*What is being asked:*
Return the line containing "Kn.append(np.array(dark)[None, :] *", the line containing "(.58, .68, .56), GRP)", and every line between them, exactly as they stand. Output nothing else.
┏━━
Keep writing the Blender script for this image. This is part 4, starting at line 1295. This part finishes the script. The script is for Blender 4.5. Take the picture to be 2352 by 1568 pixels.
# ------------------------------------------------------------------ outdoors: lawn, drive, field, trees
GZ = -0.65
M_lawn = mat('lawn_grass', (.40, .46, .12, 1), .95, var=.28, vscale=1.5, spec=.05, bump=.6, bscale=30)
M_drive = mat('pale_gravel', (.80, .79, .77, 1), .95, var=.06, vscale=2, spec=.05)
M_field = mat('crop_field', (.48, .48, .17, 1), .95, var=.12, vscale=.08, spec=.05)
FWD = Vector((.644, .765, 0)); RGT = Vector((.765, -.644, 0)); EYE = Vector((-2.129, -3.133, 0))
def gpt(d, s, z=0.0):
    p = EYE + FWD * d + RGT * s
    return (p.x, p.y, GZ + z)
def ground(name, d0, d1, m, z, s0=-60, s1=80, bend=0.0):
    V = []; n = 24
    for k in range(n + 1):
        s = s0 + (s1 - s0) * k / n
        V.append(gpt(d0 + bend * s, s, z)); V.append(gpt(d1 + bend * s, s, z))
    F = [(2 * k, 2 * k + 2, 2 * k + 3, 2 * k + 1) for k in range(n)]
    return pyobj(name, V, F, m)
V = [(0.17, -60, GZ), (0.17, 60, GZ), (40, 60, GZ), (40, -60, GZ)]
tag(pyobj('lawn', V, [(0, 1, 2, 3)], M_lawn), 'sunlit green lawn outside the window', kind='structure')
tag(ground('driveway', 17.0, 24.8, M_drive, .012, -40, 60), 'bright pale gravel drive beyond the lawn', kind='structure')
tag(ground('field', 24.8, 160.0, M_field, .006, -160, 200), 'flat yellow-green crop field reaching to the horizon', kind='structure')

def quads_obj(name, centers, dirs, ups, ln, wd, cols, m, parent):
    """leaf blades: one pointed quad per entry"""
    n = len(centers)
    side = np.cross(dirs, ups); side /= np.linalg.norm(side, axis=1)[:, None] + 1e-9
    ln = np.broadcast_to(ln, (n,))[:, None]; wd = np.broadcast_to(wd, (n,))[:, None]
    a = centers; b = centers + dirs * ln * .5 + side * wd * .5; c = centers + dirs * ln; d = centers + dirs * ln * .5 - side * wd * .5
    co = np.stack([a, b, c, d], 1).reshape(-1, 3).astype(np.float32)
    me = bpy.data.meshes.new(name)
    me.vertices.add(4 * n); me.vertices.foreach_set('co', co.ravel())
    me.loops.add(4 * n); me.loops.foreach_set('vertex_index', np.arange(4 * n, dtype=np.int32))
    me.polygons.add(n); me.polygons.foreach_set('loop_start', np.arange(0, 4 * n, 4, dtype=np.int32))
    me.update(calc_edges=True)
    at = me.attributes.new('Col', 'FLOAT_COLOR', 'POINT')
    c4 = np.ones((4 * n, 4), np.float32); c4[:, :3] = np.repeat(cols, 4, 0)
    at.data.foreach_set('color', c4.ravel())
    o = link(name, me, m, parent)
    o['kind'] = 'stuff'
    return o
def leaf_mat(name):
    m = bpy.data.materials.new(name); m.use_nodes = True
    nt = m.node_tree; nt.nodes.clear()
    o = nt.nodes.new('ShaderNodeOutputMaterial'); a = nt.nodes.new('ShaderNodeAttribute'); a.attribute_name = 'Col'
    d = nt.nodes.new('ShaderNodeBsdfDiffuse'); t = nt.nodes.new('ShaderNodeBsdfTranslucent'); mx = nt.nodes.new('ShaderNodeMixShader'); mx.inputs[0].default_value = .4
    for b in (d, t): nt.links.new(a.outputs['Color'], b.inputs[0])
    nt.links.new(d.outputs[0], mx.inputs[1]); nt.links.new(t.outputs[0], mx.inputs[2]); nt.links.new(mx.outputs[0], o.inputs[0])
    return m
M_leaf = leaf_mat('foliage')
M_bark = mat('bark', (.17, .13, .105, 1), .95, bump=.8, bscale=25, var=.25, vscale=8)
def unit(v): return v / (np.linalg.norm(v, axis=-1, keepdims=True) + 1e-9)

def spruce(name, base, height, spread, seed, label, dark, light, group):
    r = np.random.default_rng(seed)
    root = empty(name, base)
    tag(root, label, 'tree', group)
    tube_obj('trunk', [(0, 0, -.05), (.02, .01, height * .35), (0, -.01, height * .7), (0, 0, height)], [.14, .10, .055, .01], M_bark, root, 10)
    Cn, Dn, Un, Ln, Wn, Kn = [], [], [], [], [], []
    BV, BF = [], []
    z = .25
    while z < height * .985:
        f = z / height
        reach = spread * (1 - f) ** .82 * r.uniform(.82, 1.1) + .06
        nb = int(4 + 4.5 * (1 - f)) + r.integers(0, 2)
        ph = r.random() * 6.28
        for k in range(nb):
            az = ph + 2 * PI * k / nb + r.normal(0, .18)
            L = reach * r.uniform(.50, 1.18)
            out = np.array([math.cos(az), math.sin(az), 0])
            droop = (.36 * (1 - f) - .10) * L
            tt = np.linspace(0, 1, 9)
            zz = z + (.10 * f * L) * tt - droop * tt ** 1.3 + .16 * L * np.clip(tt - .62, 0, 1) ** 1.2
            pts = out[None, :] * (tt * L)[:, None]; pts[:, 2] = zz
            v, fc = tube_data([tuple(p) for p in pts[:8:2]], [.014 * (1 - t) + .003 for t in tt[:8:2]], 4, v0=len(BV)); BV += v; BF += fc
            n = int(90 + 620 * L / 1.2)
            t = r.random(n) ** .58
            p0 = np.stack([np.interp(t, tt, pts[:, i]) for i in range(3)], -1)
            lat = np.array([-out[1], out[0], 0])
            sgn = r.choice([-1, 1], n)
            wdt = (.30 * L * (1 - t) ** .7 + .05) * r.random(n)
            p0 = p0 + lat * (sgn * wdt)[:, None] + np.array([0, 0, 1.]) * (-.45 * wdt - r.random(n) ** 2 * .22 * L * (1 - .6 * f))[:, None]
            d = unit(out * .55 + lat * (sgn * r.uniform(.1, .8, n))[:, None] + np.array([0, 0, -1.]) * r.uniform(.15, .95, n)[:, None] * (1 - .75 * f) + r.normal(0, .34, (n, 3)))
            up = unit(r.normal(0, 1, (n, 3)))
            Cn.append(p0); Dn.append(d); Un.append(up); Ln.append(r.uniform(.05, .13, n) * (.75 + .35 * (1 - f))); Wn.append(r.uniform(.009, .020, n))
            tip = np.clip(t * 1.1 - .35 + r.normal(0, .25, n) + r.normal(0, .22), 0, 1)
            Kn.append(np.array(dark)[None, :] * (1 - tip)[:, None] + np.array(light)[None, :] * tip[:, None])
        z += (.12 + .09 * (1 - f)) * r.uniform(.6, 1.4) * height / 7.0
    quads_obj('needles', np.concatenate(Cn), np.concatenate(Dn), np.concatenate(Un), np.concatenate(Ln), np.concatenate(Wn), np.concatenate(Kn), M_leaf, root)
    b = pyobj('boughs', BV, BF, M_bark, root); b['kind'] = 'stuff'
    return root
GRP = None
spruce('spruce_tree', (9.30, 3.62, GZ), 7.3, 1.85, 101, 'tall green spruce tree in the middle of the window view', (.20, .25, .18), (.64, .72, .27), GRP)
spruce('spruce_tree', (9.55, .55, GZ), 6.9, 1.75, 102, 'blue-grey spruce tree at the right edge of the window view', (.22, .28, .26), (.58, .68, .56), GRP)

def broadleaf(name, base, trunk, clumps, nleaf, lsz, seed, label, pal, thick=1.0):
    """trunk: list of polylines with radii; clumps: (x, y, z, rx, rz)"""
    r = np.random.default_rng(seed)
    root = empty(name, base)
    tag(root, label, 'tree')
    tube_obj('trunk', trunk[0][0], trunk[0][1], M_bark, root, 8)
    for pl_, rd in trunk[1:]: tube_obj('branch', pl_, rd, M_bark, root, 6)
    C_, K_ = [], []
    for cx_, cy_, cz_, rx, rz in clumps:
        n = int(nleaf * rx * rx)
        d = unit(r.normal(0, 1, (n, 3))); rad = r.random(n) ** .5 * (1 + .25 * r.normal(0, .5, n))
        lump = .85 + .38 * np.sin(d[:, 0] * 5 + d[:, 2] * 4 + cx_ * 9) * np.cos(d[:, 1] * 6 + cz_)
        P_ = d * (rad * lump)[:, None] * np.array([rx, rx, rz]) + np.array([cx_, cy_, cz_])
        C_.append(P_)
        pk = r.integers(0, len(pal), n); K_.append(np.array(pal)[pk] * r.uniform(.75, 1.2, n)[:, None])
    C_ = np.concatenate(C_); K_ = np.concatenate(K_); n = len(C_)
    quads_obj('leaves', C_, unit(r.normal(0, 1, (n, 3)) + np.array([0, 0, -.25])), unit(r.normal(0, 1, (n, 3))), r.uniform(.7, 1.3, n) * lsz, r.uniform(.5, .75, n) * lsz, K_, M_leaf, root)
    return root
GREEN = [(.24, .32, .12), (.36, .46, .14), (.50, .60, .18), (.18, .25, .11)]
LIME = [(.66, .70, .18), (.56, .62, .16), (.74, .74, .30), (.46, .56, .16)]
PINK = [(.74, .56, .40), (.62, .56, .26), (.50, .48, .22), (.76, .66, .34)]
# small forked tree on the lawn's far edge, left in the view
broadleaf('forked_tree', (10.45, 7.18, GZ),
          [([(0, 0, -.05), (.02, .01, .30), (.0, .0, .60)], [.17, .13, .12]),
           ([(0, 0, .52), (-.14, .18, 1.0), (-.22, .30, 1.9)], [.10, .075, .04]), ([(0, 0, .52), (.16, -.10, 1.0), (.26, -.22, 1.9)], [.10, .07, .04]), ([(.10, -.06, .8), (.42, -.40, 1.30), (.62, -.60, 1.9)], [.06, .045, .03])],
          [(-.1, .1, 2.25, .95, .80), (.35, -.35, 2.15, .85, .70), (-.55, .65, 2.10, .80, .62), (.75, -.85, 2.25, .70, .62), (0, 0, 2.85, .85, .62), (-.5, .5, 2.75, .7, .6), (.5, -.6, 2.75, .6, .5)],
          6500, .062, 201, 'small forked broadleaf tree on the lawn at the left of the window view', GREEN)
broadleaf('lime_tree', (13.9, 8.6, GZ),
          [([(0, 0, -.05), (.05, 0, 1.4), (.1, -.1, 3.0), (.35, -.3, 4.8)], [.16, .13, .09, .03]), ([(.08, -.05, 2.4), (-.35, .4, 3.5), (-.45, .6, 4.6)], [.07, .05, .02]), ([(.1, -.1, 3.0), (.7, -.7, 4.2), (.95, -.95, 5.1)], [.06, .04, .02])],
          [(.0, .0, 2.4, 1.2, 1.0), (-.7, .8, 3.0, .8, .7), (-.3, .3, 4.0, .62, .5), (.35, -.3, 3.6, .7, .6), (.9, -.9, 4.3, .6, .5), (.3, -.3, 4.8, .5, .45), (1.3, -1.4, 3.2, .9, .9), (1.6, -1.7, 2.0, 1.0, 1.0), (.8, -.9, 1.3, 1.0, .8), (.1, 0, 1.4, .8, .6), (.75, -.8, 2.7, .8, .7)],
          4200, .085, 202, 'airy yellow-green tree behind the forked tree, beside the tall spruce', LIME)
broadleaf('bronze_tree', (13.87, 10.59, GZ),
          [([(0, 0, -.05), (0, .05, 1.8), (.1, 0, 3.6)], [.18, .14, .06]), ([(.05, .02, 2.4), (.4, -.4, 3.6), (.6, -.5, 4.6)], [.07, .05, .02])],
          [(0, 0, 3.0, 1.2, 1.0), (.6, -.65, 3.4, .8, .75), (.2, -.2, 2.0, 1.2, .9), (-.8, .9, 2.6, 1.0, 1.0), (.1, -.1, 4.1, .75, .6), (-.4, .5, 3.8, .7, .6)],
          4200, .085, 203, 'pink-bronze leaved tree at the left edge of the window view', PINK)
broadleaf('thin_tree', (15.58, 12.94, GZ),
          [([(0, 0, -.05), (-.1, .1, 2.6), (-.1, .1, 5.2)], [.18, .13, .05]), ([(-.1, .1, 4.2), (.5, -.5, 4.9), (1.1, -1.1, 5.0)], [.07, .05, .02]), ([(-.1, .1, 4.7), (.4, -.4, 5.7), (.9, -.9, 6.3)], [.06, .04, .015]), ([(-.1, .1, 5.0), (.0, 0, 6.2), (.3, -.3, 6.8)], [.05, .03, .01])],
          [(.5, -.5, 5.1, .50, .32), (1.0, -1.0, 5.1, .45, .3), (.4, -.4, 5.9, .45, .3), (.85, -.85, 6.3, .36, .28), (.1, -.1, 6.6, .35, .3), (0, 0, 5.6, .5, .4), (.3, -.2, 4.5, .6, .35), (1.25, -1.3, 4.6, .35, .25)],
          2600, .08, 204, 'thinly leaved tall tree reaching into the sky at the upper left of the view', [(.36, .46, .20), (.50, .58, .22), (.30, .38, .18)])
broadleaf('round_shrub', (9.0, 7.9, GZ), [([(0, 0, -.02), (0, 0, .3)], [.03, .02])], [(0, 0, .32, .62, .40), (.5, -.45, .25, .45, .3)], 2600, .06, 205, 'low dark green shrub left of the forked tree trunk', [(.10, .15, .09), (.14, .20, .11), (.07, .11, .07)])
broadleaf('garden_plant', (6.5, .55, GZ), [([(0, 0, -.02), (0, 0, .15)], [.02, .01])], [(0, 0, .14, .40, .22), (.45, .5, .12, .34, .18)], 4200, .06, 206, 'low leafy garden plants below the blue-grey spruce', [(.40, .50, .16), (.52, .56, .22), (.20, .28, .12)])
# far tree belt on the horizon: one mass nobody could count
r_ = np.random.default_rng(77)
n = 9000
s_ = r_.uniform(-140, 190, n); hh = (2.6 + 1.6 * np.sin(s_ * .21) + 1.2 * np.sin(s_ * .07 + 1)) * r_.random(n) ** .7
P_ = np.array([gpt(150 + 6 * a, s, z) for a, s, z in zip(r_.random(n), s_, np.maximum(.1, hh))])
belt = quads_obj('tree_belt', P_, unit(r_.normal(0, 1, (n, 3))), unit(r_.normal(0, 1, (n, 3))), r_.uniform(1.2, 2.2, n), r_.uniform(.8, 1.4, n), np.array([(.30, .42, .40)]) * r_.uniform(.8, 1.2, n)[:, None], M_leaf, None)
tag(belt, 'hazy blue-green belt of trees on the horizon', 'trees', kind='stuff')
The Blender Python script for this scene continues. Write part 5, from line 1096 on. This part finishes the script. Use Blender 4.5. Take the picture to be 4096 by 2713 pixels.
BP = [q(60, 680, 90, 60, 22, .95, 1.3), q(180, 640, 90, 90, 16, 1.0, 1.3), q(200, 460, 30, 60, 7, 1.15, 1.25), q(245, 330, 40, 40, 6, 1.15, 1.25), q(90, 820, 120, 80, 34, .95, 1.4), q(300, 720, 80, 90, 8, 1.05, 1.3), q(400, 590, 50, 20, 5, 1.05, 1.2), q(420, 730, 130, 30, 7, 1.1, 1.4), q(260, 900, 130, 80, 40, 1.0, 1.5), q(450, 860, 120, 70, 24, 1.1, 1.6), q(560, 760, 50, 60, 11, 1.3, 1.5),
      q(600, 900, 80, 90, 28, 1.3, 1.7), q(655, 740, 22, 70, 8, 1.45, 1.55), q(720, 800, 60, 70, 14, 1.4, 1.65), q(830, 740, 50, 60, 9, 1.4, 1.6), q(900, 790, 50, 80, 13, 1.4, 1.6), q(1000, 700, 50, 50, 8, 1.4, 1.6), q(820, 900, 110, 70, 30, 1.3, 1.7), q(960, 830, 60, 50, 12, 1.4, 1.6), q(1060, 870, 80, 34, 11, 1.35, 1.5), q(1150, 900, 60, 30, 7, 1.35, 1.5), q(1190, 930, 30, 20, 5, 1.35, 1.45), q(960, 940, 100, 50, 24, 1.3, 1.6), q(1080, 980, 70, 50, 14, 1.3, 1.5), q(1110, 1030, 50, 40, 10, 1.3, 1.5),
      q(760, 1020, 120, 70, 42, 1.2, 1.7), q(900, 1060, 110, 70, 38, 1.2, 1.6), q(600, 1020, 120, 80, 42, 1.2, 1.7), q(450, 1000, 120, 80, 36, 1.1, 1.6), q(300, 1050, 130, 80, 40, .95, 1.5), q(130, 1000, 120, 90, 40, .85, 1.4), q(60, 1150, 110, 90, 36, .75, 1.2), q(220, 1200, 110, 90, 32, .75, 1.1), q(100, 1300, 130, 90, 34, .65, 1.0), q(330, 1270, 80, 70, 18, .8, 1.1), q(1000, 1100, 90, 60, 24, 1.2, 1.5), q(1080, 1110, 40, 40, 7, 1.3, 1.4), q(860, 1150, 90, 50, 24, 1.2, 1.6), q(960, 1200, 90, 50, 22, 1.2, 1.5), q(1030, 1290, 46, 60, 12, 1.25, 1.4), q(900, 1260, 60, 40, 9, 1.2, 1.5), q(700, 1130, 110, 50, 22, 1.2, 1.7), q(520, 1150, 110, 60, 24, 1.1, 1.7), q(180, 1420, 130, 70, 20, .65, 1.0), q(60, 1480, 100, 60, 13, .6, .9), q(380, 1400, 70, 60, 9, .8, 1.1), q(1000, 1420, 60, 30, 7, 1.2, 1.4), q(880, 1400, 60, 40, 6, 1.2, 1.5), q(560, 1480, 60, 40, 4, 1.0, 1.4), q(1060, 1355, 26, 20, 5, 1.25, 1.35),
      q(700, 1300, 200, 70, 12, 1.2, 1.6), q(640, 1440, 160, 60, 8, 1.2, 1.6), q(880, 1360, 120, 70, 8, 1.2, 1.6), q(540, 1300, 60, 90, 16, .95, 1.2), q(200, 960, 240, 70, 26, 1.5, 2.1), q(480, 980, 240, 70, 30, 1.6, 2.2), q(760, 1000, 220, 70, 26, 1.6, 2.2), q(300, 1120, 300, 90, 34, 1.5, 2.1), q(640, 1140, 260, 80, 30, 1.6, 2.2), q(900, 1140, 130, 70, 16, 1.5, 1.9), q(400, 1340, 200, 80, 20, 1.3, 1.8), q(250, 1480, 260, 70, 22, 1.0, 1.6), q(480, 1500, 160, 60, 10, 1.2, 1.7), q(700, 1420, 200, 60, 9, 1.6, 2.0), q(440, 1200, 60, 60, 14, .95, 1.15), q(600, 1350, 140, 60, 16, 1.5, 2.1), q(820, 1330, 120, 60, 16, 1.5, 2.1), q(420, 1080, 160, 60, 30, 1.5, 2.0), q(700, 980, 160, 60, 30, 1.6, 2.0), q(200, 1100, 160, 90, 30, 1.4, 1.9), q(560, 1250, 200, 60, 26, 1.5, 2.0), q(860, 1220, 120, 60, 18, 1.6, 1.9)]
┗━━
*Response:*
            Kn.append(np.array(dark)[None, :] * (1 - tip)[:, None] + np.array(light)[None, :] * tip[:, None])
        z += (.12 + .09 * (1 - f)) * r.uniform(.6, 1.4) * height / 7.0
    quads_obj('needles', np.concatenate(Cn), np.concatenate(Dn), np.concatenate(Un), np.concatenate(Ln), np.concatenate(Wn), np.concatenate(Kn), M_leaf, root)
    b = pyobj('boughs', BV, BF, M_bark, root); b['kind'] = 'stuff'
    return root
GRP = None
spruce('spruce_tree', (9.30, 3.62, GZ), 7.3, 1.85, 101, 'tall green spruce tree in the middle of the window view', (.20, .25, .18), (.64, .72, .27), GRP)
spruce('spruce_tree', (9.55, .55, GZ), 6.9, 1.75, 102, 'blue-grey spruce tree at the right edge of the window view', (.22, .28, .26), (.58, .68, .56), GRP)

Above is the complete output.